With only sheep as our neighboors, only the sound of the rain, only the meadows and lakes as our view and only each other as our company, this was by far my favorite night spent in Iceland.

Seeing a humpback whale

I repeat: seeing a humpback whale(!!). I wanted to see a humpback whale soooo bad. After not getting the chance in Seattle  I was praying I would see at least one whale in Iceland. And so, when we got to Dalvik, in the north of Iceland, we we’re kindly enough offered a whale watching tour by the organisation Arctic Sea Tours. As we were visiting in the right season, chances were definitely high to see whales in real life.

But conditions were rough. Our tour guides warned us beforehand that it wouldn’t be strange if we would endure motion sickness because of the strong waves that day. So with a slight hint of panic I got on board of our petite boat – which definitely looked petite compared to the waves that day – to search for whales. It didn’t take long before our guides told us that we would spot a humpback whale. And yes, there it was – that one whale that made my bucket list somewhat smaller that day. Close enough to our boat to give us a little show, every 5 to 10 minutes when it got to surface. Flipping her (let’s say her) tail and spraying water.


Now I wanna see more.

Back to real life in Reykjavik

Reykjavik was the last stop from our Ring Road road trip.

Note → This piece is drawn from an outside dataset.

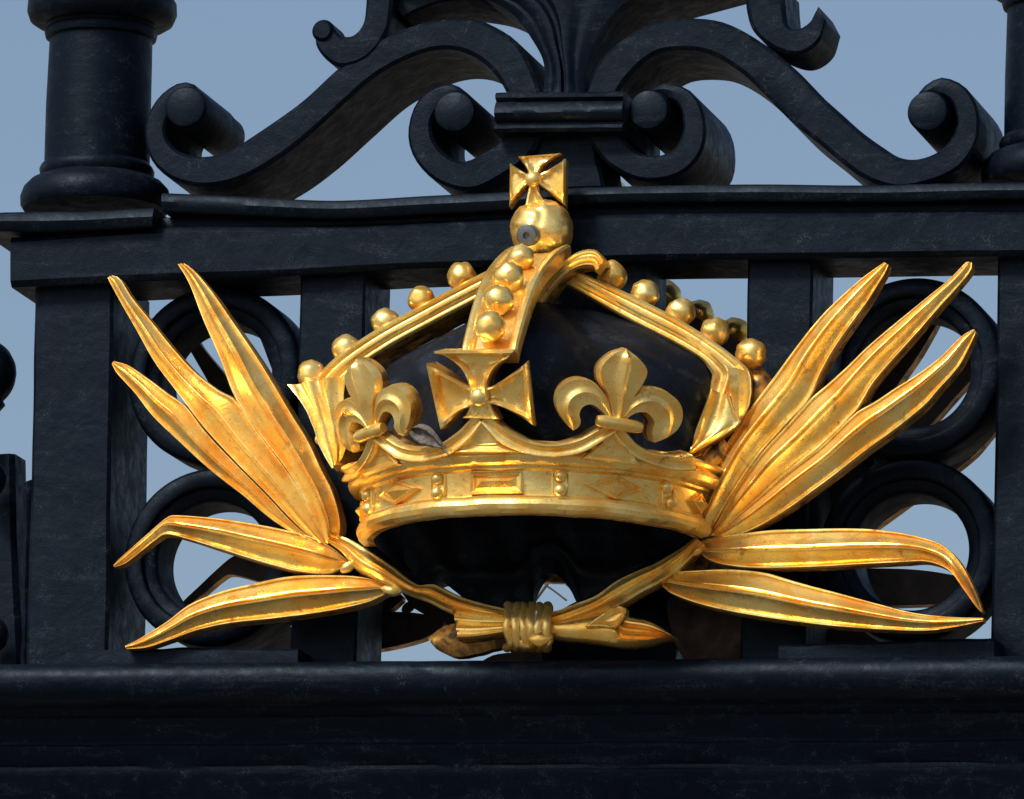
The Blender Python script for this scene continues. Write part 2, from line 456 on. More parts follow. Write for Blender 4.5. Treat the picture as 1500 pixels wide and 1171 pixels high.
def Rz(z):     # outer surface of the circlet and its flaring ornaments
    pts = [(-50, 262), (0, 262), (95, 279), (150, 292), (200, 308), (250, 326), (300, 345), (400, 380)]
    for (z1, a), (z2, b) in zip(pts, pts[1:]):
        if z <= z2: return a+(b-a)*(z-z1)/(z2-z1)
    return 380
def C(th, R, z):   # th in degrees, 0 faces straight out of the gate
    a = math.radians(th)
    return Vector((XC+R*math.sin(a), YC-R*math.cos(a), ZB+z))
def hitcrown(px, py):
    d = ray(px, py)
    t = (CAM-Vector((XC, YC, ZB))).length-520
    def f(t):
        p = CAM+d*t
        return math.hypot(p.x-XC, p.y-YC)-Rz(p.z-ZB)
    t0 = t
    while f(t) > 0 and t < t0+700: t += 6
    lo, hi = t-6, t
    for _ in range(18):
        m = (lo+hi)/2
        if f(m) > 0: lo = m
        else: hi = m
    return CAM+d*hi
def SM(px, py, h):
    p = hitcrown(px, py)
    n = Vector((p.x-XC, p.y-YC, 0)).normalized()
    n = (n+Vector((0, 0, -.30))).normalized()
    return p+n*h
def rotZ(o, deg):
    """turn the vertices of a part about the crown's axis"""
    off = root_loc(o.parent)
    ax = Vector((XC*.001, YC*.001, 0))-Vector((off.x, off.y, 0))
    rot = Matrix.Translation(ax) @ Matrix.Rotation(math.radians(deg), 4, 'Z') @ Matrix.Translation(-ax)
    o.data.transform(rot)

# band
bm = bmesh.new()
bprof = [(250, -2), (258, -1), (264, 4), (266, 11), (263, 18), (257, 21), (258, 24), (252, 27), (253, 45), (255, 60), (261, 63), (262, 66), (270, 67), (276, 71), (279, 78), (277, 85), (272, 88),
         (280, 90), (283, 94), (279, 99), (266, 101), (244, 99), (240, -2)]
add_lathe(bm, Vector((XC, YC, ZB)), bprof, a0=math.radians(-86), a1=math.radians(83), seg=110, matf=lambda j: 1 if j >= 20 else 0)
for v in bm.verts:
    v.co += Vector((noise.noise(v.co*.03), noise.noise(v.co*.03+Vector((5, 5, 5))), noise.noise(v.co*.025+Vector((1, 9, 5)))))*1.5
band = link('band', bm, [GOLD, WORN, BACK], crown, smooth=34)

def relief(bm, th, R, z, verts, faces):
    """verts (p along the band, q up, h out) placed on the band at angle th"""
    vs = []
    for p_, q, h in verts:
        vs.append(bm.verts.new(C(th+math.degrees(p_/R), R+h, z+q)))
    for f in faces: bm.faces.new([vs[i] for i in f])

def lozenge(th, hw, hh):
    bm = bmesh.new()
    o = [(-hw, 0), (0, -hh), (hw, 0), (0, hh)]
    vs, fs = [], []
    for sc_, h in ((1, -4), (1, 5), (.86, 6), (.80, 3), (.76, 3)):
        vs += [(x*sc_, y*sc_, h) for x, y in o]
    vs += [(-hw*.22, 0, 12), (hw*.22, 0, 12)]
    for l in range(4):
        for k in range(4):
            fs.append((l*4+k, l*4+(k+1) % 4, l*4+4+(k+1) % 4, l*4+4+k))
    fs += [(16, 17, 20), (17, 18, 21), (17, 21, 20), (18, 19, 21), (19, 16, 20), (19, 20, 21)]
    relief(bm, th, 256, 43, vs, fs)
    link('lozenge_gem', bm, [GOLD], band, smooth=20)
def oblong(th, hw, hh):
    bm = bmesh.new()
    o = [(-hw, -hh), (hw, -hh), (hw, hh), (-hw, hh)]
    vs, fs = [], []
    for d, h in ((0, -4), (0, 6), (2.5, 8), (5, 6), (6, 2)):
        vs += [(x-math.copysign(d, x), y-math.copysign(d, y), h) for x, y in o]
    vs += [(-hw+18, 1, 10), (hw-18, 1, 10)]
    for l in range(4):
        for k in range(4):
            fs.append((l*4+k, l*4+(k+1) % 4, l*4+4+(k+1) % 4, l*4+4+k))
    fs += [(16, 17, 21, 20), (17, 18, 21), (18, 19, 20, 21), (19, 16, 20)]
    relief(bm, th, 253, 43, vs, fs)
    link('oblong_gem', bm, [GOLD], band, smooth=20)
def pearls(th, tilt=0.0):
    bm = bmesh.new()
    pr = []
    for k in range(28):
        a = 2*math.pi*k/28
        p_ = 12*math.cos(a); q = 12*math.sin(a)+(10 if math.sin(a) > 0 else -10)
        pr.append((p_, q))
    vs, fs = [], []
    for s_, h in ((1, -4), (1, 4), (.9, 5), (.82, 2.5)):
        vs += [(x*s_, y*s_, h) for x, y in pr]
    for l in range(3):
        for k in range(28): fs.append((l*28+k, l*28+(k+1) % 28, l*28+28+(k+1) % 28, l*28+28+k))
    fs.append(tuple(range(84, 112)))
    relief(bm, th, 253, 43, vs, fs)
    add_ball(bm, C(th-tilt, 258, 43+10.5), 9.5, 18, 12); add_ball(bm, C(th+tilt, 258, 43-10.5), 9.5, 18, 12)
    link('pearl_pair', bm, [GOLD], band, smooth=40)
oblong(0, 38, 16)
for s in (-1, 1):
    pearls(s*20.5); lozenge(s*38.8, 47, 18); pearls(s*59.5, 1.0); lozenge(s*77, 24, 15)

# ---- ornaments on the circlet, traced on the crown's flaring surface
S13 = [0, .06, .14, .22, .34, .46, .5, .54, .66, .78, .86, .94, 1]
def armH(base, rim, dip, endrim=True):
    def Hf(t, s, w):
        e = min(s, 1-s)*w
        r = rim*math.exp(-((e-4)/3.5)**2)
        if e < 1.0: r -= 4
        x = base + r - dip*min(1, e/10)
        if endrim and t > .86: x = max(x, base+rim*math.exp(-((t-.95)/.05)**2))
        if t > .985: x -= 3
        return x
    return Hf
def petalH(base, ridge):
    def Hf(t, s, w):
        k = min(1.0, w/40)
        q = 1-abs(s-.5)*2
        edge = min(1, q/.16)
        return base*(.25+.75*edge**.5)*(.55+.45*k) + ridge*k*math.exp(-((s-.5)/.10)**2)*edge + 2*k*math.exp(-((q-.14)/.05)**2)
    return Hf
def roundH(h):
    def Hf(t, s, w):
        return h*math.sqrt(max(0.0, 1-(2*s-1)**2))
    return Hf
def strapH(h):
    def Hf(t, s, w):
        q = min(s, 1-s)
        return h*(min(1, q/.12)**.6) - 5*math.exp(-((s-.5)/.16)**2)
    return Hf

def arm(bm, A, B, base=15, rim=8, dip=9, back=14):
    add_loft(bm, A, B, SM, S13, armH(base, rim, dip), n=18, back=back)

def cross_parts(par):
    bm = bmesh.new()
    arm(bm, [(708, 567), (726, 563), (752, 546), (774, 529)], [(708, 593), (728, 592), (760, 607), (785, 623)])
    arm(bm, [(705, 567), (688, 564), (662, 549), (632, 531)], [(705, 593), (687, 598), (671, 610), (653, 628)])
    arm(bm, [(694, 580), (692, 560), (682, 539), (662, 522), (644, 513)], [(720, 580), (720, 558), (730, 538), (746, 523), (756, 511)], base=18, rim=8, dip=9, back=18)
    arm(bm, [(695, 584), (690, 598), (683, 612)], [(720, 584), (727, 600), (735, 614)], base=12, rim=4, dip=2)
    o = link('cross_pattee', bm, [GOLD, WORN, BACK], par, smooth=32)
    b2 = bmesh.new()
    c = SM(706.5, 580, 14)
    add_ball(b2, c, 14, 20, 14)
    s = link('boss', b2, [GOLD], o)
    return o, s
cross0, boss0 = cross_parts(crown)
pc = SM(706.5, 580, 0)
TH0 = math.degrees(math.atan2(pc.x-XC, -(pc.y-YC)))
def dup_tree(o, deg, par=None):
    c = o.copy(); c.data = o.data.copy(); COL.objects.link(c)
    c.parent = par if par else o.parent
    rotZ(c, deg)
    for ch in list(o.children):
        dup_tree(ch, deg, c)
    return c

def fleur_parts(par):
    bm = bmesh.new()
    S17 = [i/16 for i in range(17)]
    add_loft(bm, [(913, 510), (893, 517), (874, 534), (873, 555), (887, 582), (893, 614)], [(915, 510), (931, 523), (945, 541), (941, 557), (925, 580), (911, 616)], SM, S17, petalH(16, 7), n=26, back=8)
    o = link('fleur_de_lis', bm, [GOLD, WORN, BACK], par, smooth=40)
    for A, B in (([(893, 606), (886, 582), (870, 560), (848, 552), (829, 556), (816, 568), (811, 586), (816, 604), (827, 619), (837, 629)],
                  [(890, 616), (880, 605), (869, 596), (862, 593), (855, 595), (850, 600), (848, 608), (850, 616), (847, 624), (839, 630)]),
                 ([(908, 604), (920, 582), (937, 569), (957, 566), (977, 575), (989, 589), (992, 607), (985, 625), (969, 640), (955, 647)],
                  [(911, 616), (920, 608), (929, 604), (938, 605), (944, 611), (947, 618), (945, 627), (945, 636), (949, 644), (953, 647)])):
        b2 = bmesh.new()
        add_loft(b2, A, B, SM, S17, petalH(17, 5), n=36, back=8, pairs=True)
        link('petal', b2, [GOLD, WORN, BACK], o, smooth=45)
    b3 = bmesh.new()
    add_tube(b3, [SM(870+62*i/10, 614+11*i/10, 15) for i in range(11)], [7, 9, 9.5, 9.5, 9.5, 9.5, 9.5, 9.5, 9.5, 9, 7], 14)
    link('crossbar', b3, [GOLD], o)
    return o
fleur0 = fleur_parts(crown)
pf = SM(902, 600, 0)
THF = math.degrees(math.atan2(pf.x-XC, -(pf.y-YC)))

# U-shaped straps that sweep from the cross down to the circlet and up to the fleur
def strap_part(par):
    bm = bmesh.new()
    A = [(713, 598), (726, 610), (741, 624), (760, 636), (780, 645), (813, 648), (843, 641), (868, 628), (888, 618)]
    B = [(708, 622), (716, 632), (732, 648), (754, 660), (780, 668), (813, 671), (850, 665), (880, 648), (902, 632)]
    add_loft(bm, A, B, SM, [i/12 for i in range(13)], strapH(13), n=44, back=14, pairs=True)
    return link('strap', bm, [GOLD, WORN, BACK], par, smooth=40)
strap0 = strap_part(crown)
bm = bmesh.new()
A = [(902, 618), (916, 632), (930, 648), (952, 660), (985, 664), (1006, 662)]
B = [(892, 632), (902, 650), (922, 668), (950, 682), (985, 690), (1012, 690)]
add_loft(bm, A, B, SM, [i/12 for i in range(13)], strapH(13), n=34, back=14, pairs=True)
strap1 = link('strap', bm, [GOLD, WORN, BACK], crown, smooth=40)
# spandrel fillets under the cross and fleur
bm = bmesh.new()
add_loft(bm, [(712, 606), (690, 640), (664, 664)], [(716, 606), (744, 640), (774, 664)], SM, S13, armH(6, 4, 3), n=16, back=12)
fill0 = link('spandrel', bm, [GOLD, WORN, BACK], crown, smooth=35)
bm = bmesh.new()
add_loft(bm, [(896, 622), (878, 648), (850, 672)], [(899, 622), (918, 652), (938, 684)], SM, S13, armH(6, 4, 3), n=16, back=12)
fill1 = link('spandrel', bm, [GOLD, WORN, BACK], crown, smooth=35)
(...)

We drove around the island from South, to East, to North to West, to finally hand in our car at the airport again after exploring Reykjavik for one last full day in Iceland. After seeing how quiet and peaceful Iceland can be, Reykjavik is different. Busy all of the sudden.

Hell, driving into Reykjavik was an experience already – where did all those traffic lights come from?

But it was good, it was a completely different side of Iceland. We got to experience a bit of the culture of Iceland, seeing their busiest and most prosperous city. We ended our trip in style – walking in and out of souvenir shops, as you do when you’re a tourist.